SWALLOW OR SLING? Rebel Kitchen Matcha Green Tea Mylk

By Ben BOUCKLEY contact

- Last updated on GMT

SWALLOW OR SLING? Rebel Kitchen Matcha Green Tea Mylk
Our intrepid journalists sample interesting new beverage brands – to find out if the taste, texture, packaging and branding is up to scratch, or should be scratched off. Rebel Kitchen is up this week.

TASTE: 9 ​Intriguing. I can’t say it’s like anything else I’ve ever tried, which incidentally is a compliment. Rebel Kitchen sells ‘mylks’ not milks, and in this Matcha Green Tea Mylk flavour a coconut milk base and natural spring water base is fused with natural sugar (date nectar) and matcha green tea powder.

I’m not sure how much matcha powder is in there, but you can certainly taste it, and the rich coconut milk combination is pleasant for someone, like myself, who also enjoys dairy-based drinks. Dare I say, it would make a lovely mixer with a neutral spirit such as vodka, although this is clearly not the brand’s intention!

TEXTURE: 7 ​Date nectar and coconut milk mean a pleasant, rounded mouth feel. I found it a wee bit gritty, but not in a bad way. On the contrary it’s nice to be able to identify the different ingredients, and this aspect of the drink is a result of the fact that it doesn’t use stabilizers, artificial or otherwise.

Interestingly, there’s an on-bottle instruction: ‘No additives or preservatives in this bad boy so if you get separation just shake me!’

PACKAGING: 7 ​I’ve written about this brand before, and I think they should ditch this pack design and use their kids’ characters (pictured) for the adult range too – there’s enough kooky appeal and humor to suck in millennials. That’s why the score here is a little lower. That said, the choice of a Tetra Prisma Aseptic (common among nascent brands) is a good one and the design is attractive enough.

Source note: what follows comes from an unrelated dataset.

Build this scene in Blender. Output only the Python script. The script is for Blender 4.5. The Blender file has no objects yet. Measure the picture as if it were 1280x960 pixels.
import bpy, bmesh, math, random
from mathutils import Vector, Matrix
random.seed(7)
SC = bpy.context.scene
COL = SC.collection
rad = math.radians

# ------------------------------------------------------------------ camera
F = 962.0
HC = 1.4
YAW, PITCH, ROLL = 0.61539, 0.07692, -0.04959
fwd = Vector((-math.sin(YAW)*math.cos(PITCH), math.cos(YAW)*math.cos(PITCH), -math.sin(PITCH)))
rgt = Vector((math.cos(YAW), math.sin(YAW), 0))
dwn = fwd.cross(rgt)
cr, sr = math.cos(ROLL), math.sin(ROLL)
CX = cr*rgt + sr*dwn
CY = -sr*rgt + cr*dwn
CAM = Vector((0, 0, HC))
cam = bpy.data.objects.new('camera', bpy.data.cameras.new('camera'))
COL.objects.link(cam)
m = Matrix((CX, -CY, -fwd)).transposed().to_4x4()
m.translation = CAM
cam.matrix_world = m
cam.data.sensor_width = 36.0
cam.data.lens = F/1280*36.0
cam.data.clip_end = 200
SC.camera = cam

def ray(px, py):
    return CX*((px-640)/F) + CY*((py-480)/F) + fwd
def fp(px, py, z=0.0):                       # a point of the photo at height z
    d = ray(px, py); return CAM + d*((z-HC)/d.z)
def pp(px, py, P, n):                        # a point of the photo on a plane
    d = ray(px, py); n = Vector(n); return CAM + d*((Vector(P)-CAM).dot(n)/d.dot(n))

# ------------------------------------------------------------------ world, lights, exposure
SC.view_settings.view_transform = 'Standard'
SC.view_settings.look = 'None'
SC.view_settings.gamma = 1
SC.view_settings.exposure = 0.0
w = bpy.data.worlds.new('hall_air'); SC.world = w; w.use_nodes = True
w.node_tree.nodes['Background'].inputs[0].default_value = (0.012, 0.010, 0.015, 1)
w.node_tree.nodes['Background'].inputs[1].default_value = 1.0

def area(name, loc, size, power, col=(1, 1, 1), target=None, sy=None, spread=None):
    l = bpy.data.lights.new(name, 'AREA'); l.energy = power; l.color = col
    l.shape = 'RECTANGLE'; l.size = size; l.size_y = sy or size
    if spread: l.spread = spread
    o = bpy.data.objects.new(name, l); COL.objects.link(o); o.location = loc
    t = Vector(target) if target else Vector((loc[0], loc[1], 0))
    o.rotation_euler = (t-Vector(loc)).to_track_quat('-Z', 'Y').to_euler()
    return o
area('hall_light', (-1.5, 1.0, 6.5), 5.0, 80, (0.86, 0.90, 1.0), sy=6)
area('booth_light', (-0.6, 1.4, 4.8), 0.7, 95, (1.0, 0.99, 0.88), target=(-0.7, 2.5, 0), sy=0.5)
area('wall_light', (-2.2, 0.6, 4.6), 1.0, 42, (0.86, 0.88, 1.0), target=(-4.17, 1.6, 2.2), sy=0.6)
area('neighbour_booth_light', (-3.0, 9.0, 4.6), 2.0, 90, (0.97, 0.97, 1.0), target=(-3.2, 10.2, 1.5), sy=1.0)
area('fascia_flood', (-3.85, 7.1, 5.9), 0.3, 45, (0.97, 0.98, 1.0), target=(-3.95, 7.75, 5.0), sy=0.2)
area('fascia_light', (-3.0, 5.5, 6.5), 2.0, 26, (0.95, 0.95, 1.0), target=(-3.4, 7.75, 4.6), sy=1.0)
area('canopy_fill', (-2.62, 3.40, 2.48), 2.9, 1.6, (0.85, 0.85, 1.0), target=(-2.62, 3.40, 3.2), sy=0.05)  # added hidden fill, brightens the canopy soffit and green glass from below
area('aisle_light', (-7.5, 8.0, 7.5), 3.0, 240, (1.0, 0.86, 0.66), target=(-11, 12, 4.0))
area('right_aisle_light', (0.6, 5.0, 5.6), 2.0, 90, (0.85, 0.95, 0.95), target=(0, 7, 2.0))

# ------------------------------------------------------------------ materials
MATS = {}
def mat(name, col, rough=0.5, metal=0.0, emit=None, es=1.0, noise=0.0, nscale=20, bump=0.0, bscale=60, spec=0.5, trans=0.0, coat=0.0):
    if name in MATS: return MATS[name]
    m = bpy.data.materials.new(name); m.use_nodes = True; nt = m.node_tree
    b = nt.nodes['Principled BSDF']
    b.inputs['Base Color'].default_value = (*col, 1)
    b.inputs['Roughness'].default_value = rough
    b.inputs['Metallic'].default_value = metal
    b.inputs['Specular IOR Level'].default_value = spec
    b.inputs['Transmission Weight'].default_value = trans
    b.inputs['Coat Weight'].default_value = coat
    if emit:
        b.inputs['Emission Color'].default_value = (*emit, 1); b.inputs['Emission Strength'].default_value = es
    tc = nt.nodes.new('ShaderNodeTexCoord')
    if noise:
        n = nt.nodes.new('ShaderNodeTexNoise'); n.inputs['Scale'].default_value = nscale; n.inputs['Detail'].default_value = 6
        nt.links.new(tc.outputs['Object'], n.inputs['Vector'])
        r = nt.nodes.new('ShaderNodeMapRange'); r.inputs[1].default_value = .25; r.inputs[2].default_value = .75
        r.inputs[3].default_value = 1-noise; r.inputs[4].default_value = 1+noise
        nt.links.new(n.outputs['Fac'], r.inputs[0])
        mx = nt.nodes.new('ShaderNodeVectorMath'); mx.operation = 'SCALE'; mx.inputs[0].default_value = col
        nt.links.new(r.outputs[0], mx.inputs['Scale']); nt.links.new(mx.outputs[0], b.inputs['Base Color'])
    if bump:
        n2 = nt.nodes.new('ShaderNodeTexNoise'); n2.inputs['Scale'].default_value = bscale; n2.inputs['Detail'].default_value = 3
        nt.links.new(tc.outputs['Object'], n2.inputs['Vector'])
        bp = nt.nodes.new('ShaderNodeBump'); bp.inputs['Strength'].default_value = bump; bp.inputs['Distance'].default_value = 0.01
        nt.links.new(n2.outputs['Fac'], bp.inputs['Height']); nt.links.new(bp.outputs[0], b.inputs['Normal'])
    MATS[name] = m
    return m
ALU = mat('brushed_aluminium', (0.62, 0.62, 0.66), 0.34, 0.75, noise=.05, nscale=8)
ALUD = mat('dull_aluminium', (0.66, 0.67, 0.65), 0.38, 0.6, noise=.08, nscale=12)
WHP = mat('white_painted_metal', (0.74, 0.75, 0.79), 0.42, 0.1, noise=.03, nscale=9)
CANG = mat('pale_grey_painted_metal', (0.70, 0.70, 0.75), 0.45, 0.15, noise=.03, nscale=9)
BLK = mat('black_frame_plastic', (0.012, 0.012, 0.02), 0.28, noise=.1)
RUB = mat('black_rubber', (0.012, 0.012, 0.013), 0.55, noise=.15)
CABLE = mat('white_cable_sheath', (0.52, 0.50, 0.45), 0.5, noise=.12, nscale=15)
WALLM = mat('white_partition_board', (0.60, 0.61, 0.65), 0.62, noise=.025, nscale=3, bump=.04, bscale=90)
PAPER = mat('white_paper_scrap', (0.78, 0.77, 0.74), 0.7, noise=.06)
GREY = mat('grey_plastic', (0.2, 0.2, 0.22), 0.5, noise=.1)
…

BRANDING: 8 ​‘Nourish your thing’? I guess that doesn’t really make sense, but works in the sense that Rebel Kitchen sets up as a ‘badass’, tongue-in-cheek brand. That said, it’s appealing and homespun – not in the false sense either, since this is a family owned brand with decent values.

On back of pack the brand values are listed: ‘Make Nutritious Delicious’ (i.e. more mainstream and not for an elite), fight refined or added sugar, ‘Get High on Whole Foods!’ That’s fine. We just think the kids’ characters – angry, looking oranges and bananas (for instance) are so much fun – and help the rebellious narrative flow.

PRICE: 8 ​Not bad. £2.85 for a pack of three kids drinks (200ml) on the Rebel Kitchen website, while you can get 12 for £10. The brand told us in early June that it had just won listings with Waitrose and Ocado.

BRAINS BEHIND THE BRAND: ​CEO Tamara Arbib is the energetic mom/entrepreneur.

VERDICT: 39/50 (78%) ​The drink is relatively high in sugar (7.7g/100ml) but if I had kids I’d be happy to buy this or another variety for them as a treat. This is an adult flavour though. I’m 33 years old, and having tried the other flavors (Banana, Orange & Cocoa and Cocoa) at a recent trade show it’s something I would buy.

Why’s that? Somehow it seems indulgent, but it’s affordable, fun, and talks to health and wellness trends – a natural fruit sugar source, coconut goodness, matcha green tea, dairy free. Most importantly, care has been taken to formulate tastes that are distinctive, appealing, and different across the Rebel Kitchen range. N.B. These opinions are my own, not's.